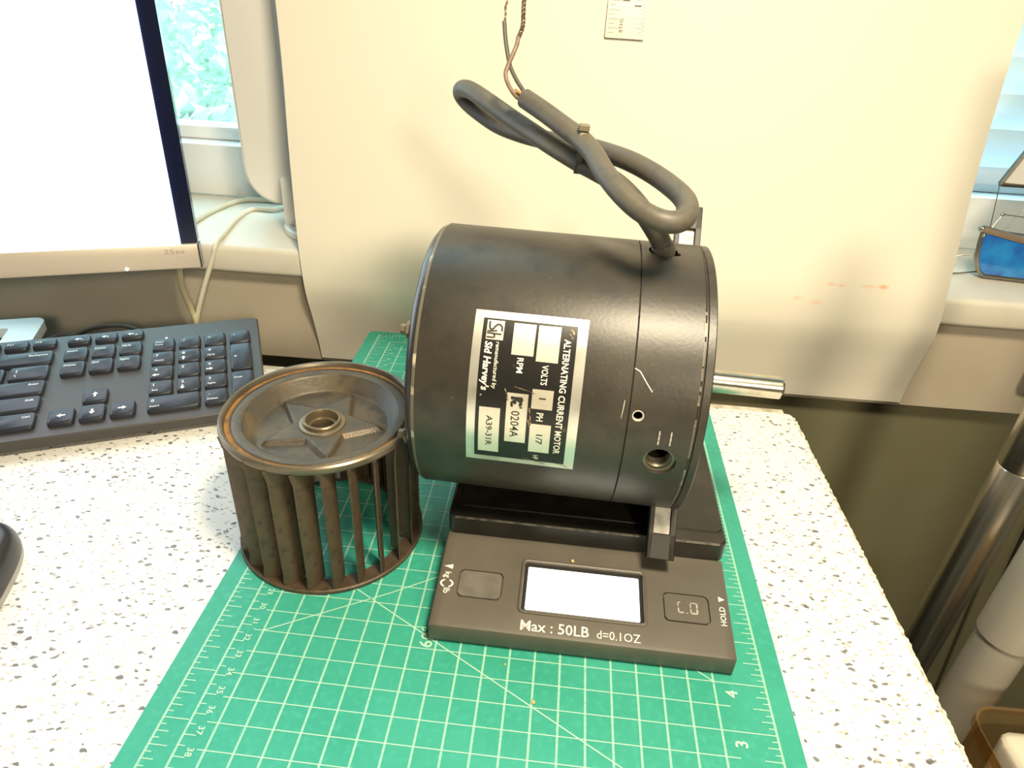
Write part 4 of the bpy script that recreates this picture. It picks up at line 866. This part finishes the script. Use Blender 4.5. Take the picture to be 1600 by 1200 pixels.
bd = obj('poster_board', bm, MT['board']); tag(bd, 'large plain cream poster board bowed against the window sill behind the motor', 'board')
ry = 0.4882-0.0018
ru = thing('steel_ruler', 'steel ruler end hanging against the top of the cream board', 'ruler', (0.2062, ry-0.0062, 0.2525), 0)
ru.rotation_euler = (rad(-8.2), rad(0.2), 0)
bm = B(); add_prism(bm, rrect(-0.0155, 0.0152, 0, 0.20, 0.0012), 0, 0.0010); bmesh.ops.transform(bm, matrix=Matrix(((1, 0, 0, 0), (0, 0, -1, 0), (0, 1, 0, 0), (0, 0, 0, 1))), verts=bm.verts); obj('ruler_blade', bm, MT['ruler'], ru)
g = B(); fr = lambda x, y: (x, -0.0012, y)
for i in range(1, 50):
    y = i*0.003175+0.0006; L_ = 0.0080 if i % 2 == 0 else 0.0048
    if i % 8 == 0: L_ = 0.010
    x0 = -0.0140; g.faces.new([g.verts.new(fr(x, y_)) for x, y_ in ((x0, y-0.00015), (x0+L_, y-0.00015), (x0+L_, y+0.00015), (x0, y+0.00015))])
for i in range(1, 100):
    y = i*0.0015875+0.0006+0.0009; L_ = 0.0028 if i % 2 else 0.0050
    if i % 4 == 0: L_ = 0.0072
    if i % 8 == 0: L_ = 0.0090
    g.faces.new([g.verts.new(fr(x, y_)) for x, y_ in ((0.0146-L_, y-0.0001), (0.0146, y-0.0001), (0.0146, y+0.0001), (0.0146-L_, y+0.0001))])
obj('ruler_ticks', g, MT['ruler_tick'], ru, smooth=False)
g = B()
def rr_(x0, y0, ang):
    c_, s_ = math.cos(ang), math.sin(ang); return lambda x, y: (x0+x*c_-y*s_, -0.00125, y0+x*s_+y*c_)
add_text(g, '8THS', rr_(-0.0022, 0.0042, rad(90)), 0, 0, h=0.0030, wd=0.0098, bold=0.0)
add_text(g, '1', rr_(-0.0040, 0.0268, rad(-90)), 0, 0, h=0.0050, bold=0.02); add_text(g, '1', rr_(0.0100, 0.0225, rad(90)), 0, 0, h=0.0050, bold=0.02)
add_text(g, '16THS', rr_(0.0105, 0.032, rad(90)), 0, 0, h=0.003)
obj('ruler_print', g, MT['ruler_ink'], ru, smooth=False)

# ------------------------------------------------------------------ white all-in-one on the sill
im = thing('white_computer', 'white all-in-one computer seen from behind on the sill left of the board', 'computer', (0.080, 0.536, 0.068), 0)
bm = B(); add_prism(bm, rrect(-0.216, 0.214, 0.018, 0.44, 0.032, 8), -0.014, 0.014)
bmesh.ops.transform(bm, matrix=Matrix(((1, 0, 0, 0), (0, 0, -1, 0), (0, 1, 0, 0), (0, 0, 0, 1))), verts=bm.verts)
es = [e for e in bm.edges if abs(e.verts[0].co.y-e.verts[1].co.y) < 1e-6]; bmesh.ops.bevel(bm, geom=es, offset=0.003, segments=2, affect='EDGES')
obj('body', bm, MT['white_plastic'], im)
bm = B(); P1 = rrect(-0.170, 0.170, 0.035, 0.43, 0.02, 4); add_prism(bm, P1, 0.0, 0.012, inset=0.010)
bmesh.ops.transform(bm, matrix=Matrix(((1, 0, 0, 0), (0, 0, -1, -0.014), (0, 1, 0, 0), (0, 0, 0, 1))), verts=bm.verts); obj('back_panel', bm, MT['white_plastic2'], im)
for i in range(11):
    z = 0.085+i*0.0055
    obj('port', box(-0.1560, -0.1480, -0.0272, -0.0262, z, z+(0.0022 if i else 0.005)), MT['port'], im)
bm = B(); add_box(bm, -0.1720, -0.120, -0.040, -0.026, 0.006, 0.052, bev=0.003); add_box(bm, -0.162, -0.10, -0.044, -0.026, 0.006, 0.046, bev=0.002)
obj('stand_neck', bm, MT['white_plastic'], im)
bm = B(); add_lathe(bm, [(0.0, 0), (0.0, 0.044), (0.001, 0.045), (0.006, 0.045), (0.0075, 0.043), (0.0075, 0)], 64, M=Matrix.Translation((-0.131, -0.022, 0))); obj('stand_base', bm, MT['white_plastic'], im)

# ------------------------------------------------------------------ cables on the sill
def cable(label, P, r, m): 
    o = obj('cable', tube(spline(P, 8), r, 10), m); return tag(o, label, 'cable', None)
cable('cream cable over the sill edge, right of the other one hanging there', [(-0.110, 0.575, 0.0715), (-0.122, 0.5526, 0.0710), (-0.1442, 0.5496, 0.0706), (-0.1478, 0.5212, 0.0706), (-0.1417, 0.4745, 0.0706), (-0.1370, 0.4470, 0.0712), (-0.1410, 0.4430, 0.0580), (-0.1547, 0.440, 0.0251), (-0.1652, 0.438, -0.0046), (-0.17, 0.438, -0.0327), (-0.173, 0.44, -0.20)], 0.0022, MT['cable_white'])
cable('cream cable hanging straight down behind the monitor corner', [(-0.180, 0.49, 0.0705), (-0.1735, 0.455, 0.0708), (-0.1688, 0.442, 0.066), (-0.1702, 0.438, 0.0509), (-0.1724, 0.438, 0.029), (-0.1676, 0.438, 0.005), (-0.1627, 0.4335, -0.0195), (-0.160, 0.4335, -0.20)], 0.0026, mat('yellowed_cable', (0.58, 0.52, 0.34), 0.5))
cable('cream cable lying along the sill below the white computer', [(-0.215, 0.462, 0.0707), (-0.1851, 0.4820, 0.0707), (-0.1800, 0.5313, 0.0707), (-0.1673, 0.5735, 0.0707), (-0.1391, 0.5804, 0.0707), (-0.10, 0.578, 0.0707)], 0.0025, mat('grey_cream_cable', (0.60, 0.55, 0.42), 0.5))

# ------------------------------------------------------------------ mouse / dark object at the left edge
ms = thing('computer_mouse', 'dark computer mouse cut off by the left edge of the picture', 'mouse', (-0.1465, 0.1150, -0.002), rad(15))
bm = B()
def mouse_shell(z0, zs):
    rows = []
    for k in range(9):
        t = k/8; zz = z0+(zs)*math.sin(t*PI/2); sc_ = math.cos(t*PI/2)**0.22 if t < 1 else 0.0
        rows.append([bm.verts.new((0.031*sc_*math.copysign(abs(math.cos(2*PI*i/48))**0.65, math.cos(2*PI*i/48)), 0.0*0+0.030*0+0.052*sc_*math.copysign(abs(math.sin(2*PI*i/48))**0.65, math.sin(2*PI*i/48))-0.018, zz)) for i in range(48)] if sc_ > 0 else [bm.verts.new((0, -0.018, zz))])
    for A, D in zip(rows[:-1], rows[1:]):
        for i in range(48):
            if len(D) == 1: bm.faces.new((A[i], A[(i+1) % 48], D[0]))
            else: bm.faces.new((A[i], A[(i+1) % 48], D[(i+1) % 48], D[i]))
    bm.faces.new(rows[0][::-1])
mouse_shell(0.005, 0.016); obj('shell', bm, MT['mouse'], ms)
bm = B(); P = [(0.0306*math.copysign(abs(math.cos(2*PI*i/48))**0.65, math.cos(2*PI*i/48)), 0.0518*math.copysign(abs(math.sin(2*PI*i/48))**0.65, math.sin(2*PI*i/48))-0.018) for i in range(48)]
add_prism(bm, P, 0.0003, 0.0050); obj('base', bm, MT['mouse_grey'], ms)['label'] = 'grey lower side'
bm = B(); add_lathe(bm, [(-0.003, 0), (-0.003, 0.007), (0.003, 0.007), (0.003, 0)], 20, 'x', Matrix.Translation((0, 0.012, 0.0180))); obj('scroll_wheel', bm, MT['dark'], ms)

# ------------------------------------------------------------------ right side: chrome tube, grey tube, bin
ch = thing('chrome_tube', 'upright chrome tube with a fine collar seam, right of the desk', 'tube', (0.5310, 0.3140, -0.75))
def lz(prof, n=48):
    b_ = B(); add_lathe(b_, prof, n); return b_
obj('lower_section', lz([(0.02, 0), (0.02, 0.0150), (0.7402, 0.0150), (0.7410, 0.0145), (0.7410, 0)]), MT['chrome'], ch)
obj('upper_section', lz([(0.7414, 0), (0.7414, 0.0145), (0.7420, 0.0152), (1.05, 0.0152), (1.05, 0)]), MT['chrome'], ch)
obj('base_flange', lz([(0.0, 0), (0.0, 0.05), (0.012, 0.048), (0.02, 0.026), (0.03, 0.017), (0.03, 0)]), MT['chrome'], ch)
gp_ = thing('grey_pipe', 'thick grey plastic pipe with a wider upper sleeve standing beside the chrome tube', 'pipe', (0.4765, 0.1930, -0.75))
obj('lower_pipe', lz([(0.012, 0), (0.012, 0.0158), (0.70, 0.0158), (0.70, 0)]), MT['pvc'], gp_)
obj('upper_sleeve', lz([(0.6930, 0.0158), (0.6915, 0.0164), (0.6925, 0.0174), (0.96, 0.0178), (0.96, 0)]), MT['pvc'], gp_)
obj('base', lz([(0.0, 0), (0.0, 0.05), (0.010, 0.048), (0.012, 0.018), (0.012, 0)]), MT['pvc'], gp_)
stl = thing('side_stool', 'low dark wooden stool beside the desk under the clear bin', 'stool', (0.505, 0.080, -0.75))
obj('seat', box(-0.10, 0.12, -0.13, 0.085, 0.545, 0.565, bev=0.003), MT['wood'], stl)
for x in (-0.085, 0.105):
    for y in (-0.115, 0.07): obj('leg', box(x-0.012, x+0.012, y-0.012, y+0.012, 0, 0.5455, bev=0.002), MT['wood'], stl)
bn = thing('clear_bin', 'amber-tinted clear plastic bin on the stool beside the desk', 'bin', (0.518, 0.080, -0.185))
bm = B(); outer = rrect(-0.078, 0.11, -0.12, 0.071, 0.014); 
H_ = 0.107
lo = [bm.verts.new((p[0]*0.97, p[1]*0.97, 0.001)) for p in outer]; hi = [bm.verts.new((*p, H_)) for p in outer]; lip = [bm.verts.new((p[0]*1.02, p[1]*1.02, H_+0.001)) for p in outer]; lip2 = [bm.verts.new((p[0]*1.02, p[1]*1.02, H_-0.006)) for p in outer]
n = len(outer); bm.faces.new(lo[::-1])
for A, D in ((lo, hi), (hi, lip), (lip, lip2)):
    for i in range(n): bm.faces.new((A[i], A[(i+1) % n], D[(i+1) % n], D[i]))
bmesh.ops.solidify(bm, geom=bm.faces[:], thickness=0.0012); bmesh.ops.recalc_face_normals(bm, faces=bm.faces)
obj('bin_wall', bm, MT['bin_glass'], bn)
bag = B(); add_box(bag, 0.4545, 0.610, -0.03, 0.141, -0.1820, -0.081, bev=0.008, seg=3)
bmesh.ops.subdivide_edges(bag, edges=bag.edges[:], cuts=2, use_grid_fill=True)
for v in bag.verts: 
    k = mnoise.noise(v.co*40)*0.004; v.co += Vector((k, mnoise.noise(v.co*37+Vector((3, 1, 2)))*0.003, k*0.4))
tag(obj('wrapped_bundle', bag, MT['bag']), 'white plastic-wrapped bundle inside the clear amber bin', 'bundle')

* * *

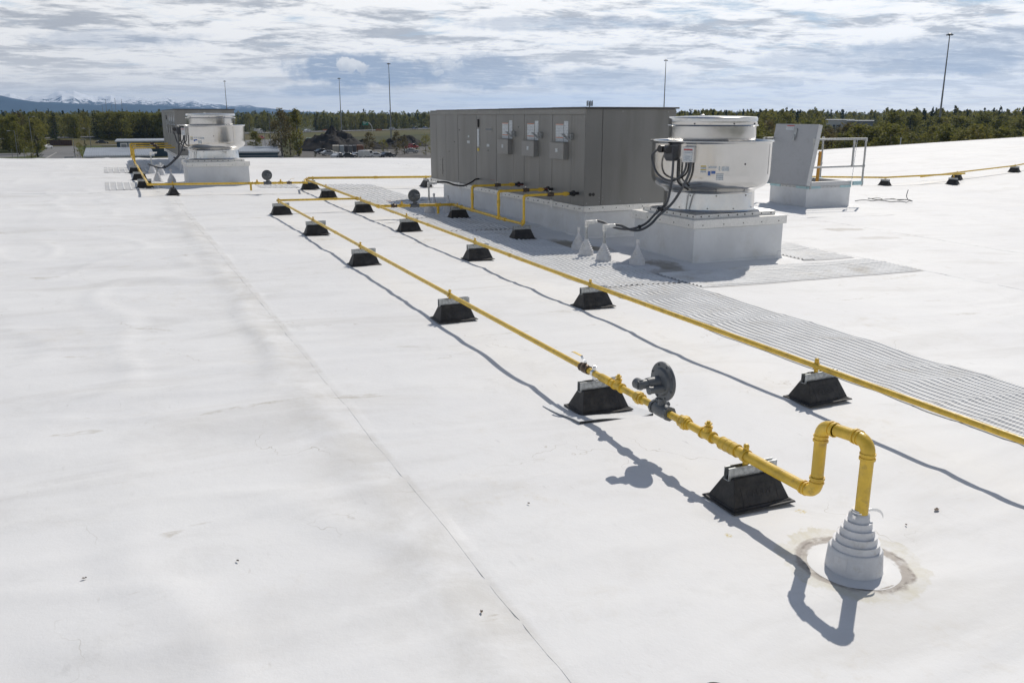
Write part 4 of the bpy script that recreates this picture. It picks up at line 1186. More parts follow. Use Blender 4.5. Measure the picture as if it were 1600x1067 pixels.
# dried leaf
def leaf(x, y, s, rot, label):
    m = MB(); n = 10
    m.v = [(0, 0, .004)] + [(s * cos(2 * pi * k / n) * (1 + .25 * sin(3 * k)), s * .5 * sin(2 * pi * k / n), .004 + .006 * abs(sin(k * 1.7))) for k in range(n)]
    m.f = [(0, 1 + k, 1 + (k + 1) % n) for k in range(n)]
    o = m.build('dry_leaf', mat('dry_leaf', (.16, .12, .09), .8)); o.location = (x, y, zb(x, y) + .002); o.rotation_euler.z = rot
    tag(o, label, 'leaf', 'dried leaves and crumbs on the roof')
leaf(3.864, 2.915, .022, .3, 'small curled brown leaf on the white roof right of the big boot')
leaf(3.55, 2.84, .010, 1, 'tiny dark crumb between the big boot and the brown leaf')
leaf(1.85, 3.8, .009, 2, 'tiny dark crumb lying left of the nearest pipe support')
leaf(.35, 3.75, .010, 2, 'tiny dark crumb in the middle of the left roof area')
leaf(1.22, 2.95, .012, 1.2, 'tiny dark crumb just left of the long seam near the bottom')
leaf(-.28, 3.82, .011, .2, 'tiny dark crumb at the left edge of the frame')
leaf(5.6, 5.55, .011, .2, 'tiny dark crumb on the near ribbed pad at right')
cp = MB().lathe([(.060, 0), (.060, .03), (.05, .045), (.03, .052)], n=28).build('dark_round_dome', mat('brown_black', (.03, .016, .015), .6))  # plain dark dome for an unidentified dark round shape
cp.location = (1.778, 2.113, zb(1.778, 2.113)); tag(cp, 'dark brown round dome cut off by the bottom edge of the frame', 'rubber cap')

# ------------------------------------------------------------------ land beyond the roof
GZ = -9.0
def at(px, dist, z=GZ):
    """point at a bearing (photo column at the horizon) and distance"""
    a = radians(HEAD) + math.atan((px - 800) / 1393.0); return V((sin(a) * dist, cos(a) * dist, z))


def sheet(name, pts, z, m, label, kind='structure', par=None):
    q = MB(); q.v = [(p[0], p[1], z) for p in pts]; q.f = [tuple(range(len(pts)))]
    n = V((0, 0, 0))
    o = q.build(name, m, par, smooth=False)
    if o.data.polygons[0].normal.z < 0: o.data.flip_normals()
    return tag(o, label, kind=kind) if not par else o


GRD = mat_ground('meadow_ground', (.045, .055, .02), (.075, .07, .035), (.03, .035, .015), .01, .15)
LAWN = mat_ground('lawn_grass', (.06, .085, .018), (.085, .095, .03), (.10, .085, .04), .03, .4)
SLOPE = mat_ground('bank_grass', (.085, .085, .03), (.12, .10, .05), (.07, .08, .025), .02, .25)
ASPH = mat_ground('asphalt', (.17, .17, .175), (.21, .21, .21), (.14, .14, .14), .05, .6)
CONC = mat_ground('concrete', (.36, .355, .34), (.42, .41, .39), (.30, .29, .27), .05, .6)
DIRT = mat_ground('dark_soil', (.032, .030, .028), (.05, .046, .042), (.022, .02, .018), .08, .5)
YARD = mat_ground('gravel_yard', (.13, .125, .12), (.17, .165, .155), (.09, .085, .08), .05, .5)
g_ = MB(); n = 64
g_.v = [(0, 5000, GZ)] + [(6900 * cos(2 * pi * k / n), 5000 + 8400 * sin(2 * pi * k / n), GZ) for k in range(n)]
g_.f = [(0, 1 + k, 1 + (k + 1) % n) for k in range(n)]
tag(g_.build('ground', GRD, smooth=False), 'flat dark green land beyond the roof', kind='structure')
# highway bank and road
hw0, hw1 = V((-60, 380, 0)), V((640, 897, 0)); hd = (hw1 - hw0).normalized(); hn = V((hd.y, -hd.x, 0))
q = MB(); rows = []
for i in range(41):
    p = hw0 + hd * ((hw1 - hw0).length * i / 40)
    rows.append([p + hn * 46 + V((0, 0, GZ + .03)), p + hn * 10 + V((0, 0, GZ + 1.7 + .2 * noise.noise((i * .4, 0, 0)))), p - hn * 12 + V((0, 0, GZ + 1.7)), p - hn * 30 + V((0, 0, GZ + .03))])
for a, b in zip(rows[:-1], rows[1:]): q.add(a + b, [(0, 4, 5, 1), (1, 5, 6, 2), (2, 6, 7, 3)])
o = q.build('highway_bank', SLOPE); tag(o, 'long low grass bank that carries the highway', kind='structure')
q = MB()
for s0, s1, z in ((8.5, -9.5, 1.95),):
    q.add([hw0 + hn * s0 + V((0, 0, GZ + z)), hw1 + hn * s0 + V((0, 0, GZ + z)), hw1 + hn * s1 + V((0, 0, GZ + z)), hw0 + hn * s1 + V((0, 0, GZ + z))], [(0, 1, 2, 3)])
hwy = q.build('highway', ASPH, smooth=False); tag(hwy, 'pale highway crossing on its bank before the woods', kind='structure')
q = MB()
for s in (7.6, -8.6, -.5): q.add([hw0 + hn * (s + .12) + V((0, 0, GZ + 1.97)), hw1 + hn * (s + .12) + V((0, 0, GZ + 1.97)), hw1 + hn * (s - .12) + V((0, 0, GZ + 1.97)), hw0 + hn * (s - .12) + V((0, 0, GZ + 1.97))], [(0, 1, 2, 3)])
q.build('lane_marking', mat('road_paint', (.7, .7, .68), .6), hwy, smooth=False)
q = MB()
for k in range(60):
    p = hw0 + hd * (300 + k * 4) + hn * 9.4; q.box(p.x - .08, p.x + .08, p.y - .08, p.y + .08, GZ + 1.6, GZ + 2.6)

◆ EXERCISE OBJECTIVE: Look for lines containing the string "that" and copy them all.

◆ FULL RESPONSE:
Write part 4 of the bpy script that recreates this picture. It picks up at line 866. This part finishes the script. Use Blender 4.5. Take the picture to be 1600 by 1200 pixels.
Write part 4 of the bpy script that recreates this picture. It picks up at line 1186. More parts follow. Use Blender 4.5. Measure the picture as if it were 1600x1067 pixels.
o = q.build('highway_bank', SLOPE); tag(o, 'long low grass bank that carries the highway', kind='structure')